[YOUR INSTRUCTIONS]
Give back the whole listing exactly as shown.

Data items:
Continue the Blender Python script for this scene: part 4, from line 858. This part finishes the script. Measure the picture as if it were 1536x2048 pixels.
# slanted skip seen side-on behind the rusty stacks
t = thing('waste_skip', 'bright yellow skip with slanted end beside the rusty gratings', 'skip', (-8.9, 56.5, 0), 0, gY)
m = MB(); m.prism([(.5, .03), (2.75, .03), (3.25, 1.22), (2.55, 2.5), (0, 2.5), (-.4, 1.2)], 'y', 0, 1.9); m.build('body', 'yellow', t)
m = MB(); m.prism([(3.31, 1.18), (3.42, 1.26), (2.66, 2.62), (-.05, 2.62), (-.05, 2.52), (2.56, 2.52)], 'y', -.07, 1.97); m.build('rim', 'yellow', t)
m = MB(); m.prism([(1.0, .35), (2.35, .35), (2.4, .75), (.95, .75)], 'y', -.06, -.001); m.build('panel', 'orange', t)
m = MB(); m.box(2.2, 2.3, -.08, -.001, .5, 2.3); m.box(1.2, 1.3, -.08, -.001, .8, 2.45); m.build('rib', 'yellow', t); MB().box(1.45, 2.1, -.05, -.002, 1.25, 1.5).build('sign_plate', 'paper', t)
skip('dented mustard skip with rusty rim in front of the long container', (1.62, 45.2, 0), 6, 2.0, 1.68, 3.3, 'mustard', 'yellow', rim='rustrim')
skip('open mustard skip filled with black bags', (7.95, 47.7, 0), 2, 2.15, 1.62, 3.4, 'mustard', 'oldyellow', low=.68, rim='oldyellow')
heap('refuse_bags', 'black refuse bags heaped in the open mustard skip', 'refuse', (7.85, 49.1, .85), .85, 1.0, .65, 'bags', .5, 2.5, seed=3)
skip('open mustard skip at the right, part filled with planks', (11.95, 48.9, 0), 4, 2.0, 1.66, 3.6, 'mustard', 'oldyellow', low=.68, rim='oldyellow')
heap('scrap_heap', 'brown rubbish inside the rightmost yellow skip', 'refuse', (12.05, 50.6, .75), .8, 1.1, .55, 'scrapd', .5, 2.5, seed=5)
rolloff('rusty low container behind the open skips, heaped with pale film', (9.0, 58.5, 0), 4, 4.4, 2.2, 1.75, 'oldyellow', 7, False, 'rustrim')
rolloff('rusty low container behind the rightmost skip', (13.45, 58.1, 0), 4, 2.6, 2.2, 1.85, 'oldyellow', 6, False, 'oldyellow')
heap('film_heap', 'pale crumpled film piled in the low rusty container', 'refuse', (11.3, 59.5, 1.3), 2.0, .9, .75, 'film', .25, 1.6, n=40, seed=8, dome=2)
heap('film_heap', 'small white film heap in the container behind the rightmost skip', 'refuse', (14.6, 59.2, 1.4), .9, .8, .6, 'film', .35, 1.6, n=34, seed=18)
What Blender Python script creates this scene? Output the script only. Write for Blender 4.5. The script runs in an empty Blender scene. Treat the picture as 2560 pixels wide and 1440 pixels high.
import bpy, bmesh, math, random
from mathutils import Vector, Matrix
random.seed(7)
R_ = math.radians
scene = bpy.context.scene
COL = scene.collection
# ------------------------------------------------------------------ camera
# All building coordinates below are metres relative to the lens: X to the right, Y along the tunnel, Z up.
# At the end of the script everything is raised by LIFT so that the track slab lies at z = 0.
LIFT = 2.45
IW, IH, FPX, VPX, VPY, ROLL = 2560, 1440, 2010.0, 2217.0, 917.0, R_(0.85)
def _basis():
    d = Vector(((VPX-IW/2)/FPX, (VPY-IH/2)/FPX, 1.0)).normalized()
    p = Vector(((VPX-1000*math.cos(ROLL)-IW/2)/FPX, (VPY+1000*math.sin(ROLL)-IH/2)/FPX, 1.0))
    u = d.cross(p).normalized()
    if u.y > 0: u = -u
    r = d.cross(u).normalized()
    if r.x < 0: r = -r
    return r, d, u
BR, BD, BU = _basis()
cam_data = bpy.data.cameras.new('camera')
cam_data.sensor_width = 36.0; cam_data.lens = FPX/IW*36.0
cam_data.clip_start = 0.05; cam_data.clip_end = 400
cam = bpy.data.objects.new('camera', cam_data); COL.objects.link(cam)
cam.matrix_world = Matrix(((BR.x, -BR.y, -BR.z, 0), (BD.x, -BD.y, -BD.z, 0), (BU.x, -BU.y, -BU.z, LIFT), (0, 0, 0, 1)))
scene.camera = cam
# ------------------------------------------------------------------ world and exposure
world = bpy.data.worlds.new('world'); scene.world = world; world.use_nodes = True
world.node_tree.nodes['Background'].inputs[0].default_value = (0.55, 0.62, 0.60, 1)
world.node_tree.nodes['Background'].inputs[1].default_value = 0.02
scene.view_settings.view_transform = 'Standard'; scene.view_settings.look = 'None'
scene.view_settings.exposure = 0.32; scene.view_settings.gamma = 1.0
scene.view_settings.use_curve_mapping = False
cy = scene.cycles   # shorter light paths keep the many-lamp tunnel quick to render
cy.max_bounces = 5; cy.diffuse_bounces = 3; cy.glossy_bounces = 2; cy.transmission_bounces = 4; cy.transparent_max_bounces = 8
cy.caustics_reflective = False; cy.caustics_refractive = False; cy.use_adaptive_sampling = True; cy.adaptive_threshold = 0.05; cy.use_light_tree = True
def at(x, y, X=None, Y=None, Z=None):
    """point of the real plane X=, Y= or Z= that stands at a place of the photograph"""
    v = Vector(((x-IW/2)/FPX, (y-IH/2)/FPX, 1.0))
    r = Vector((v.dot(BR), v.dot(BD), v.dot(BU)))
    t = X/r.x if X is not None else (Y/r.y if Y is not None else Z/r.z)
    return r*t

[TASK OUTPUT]
Continue the Blender Python script for this scene: part 4, from line 858. This part finishes the script. Measure the picture as if it were 1536x2048 pixels.
# slanted skip seen side-on behind the rusty stacks
t = thing('waste_skip', 'bright yellow skip with slanted end beside the rusty gratings', 'skip', (-8.9, 56.5, 0), 0, gY)
m = MB(); m.prism([(.5, .03), (2.75, .03), (3.25, 1.22), (2.55, 2.5), (0, 2.5), (-.4, 1.2)], 'y', 0, 1.9); m.build('body', 'yellow', t)
m = MB(); m.prism([(3.31, 1.18), (3.42, 1.26), (2.66, 2.62), (-.05, 2.62), (-.05, 2.52), (2.56, 2.52)], 'y', -.07, 1.97); m.build('rim', 'yellow', t)
m = MB(); m.prism([(1.0, .35), (2.35, .35), (2.4, .75), (.95, .75)], 'y', -.06, -.001); m.build('panel', 'orange', t)
m = MB(); m.box(2.2, 2.3, -.08, -.001, .5, 2.3); m.box(1.2, 1.3, -.08, -.001, .8, 2.45); m.build('rib', 'yellow', t); MB().box(1.45, 2.1, -.05, -.002, 1.25, 1.5).build('sign_plate', 'paper', t)
skip('dented mustard skip with rusty rim in front of the long container', (1.62, 45.2, 0), 6, 2.0, 1.68, 3.3, 'mustard', 'yellow', rim='rustrim')
skip('open mustard skip filled with black bags', (7.95, 47.7, 0), 2, 2.15, 1.62, 3.4, 'mustard', 'oldyellow', low=.68, rim='oldyellow')
heap('refuse_bags', 'black refuse bags heaped in the open mustard skip', 'refuse', (7.85, 49.1, .85), .85, 1.0, .65, 'bags', .5, 2.5, seed=3)
skip('open mustard skip at the right, part filled with planks', (11.95, 48.9, 0), 4, 2.0, 1.66, 3.6, 'mustard', 'oldyellow', low=.68, rim='oldyellow')
heap('scrap_heap', 'brown rubbish inside the rightmost yellow skip', 'refuse', (12.05, 50.6, .75), .8, 1.1, .55, 'scrapd', .5, 2.5, seed=5)
rolloff('rusty low container behind the open skips, heaped with pale film', (9.0, 58.5, 0), 4, 4.4, 2.2, 1.75, 'oldyellow', 7, False, 'rustrim')
rolloff('rusty low container behind the rightmost skip', (13.45, 58.1, 0), 4, 2.6, 2.2, 1.85, 'oldyellow', 6, False, 'oldyellow')
heap('film_heap', 'pale crumpled film piled in the low rusty container', 'refuse', (11.3, 59.5, 1.3), 2.0, .9, .75, 'film', .25, 1.6, n=40, seed=8, dome=2)
heap('film_heap', 'small white film heap in the container behind the rightmost skip', 'refuse', (14.6, 59.2, 1.4), .9, .8, .6, 'film', .35, 1.6, n=34, seed=18)
What Blender Python script creates this scene? Output the script only. Write for Blender 4.5. The script runs in an empty Blender scene. Treat the picture as 2560 pixels wide and 1440 pixels high.
import bpy, bmesh, math, random
from mathutils import Vector, Matrix
random.seed(7)
R_ = math.radians
scene = bpy.context.scene
COL = scene.collection
# ------------------------------------------------------------------ camera
# All building coordinates below are metres relative to the lens: X to the right, Y along the tunnel, Z up.
# At the end of the script everything is raised by LIFT so that the track slab lies at z = 0.
LIFT = 2.45
IW, IH, FPX, VPX, VPY, ROLL = 2560, 1440, 2010.0, 2217.0, 917.0, R_(0.85)
def _basis():
    d = Vector(((VPX-IW/2)/FPX, (VPY-IH/2)/FPX, 1.0)).normalized()
    p = Vector(((VPX-1000*math.cos(ROLL)-IW/2)/FPX, (VPY+1000*math.sin(ROLL)-IH/2)/FPX, 1.0))
    u = d.cross(p).normalized()
    if u.y > 0: u = -u
    r = d.cross(u).normalized()
    if r.x < 0: r = -r
    return r, d, u
BR, BD, BU = _basis()
cam_data = bpy.data.cameras.new('camera')
cam_data.sensor_width = 36.0; cam_data.lens = FPX/IW*36.0
cam_data.clip_start = 0.05; cam_data.clip_end = 400
cam = bpy.data.objects.new('camera', cam_data); COL.objects.link(cam)
cam.matrix_world = Matrix(((BR.x, -BR.y, -BR.z, 0), (BD.x, -BD.y, -BD.z, 0), (BU.x, -BU.y, -BU.z, LIFT), (0, 0, 0, 1)))
scene.camera = cam
# ------------------------------------------------------------------ world and exposure
world = bpy.data.worlds.new('world'); scene.world = world; world.use_nodes = True
world.node_tree.nodes['Background'].inputs[0].default_value = (0.55, 0.62, 0.60, 1)
world.node_tree.nodes['Background'].inputs[1].default_value = 0.02
scene.view_settings.view_transform = 'Standard'; scene.view_settings.look = 'None'
scene.view_settings.exposure = 0.32; scene.view_settings.gamma = 1.0
scene.view_settings.use_curve_mapping = False
cy = scene.cycles   # shorter light paths keep the many-lamp tunnel quick to render
cy.max_bounces = 5; cy.diffuse_bounces = 3; cy.glossy_bounces = 2; cy.transmission_bounces = 4; cy.transparent_max_bounces = 8
cy.caustics_reflective = False; cy.caustics_refractive = False; cy.use_adaptive_sampling = True; cy.adaptive_threshold = 0.05; cy.use_light_tree = True
def at(x, y, X=None, Y=None, Z=None):
    """point of the real plane X=, Y= or Z= that stands at a place of the photograph"""
    v = Vector(((x-IW/2)/FPX, (y-IH/2)/FPX, 1.0))
    r = Vector((v.dot(BR), v.dot(BD), v.dot(BU)))
    t = X/r.x if X is not None else (Y/r.y if Y is not None else Z/r.z)
    return r*t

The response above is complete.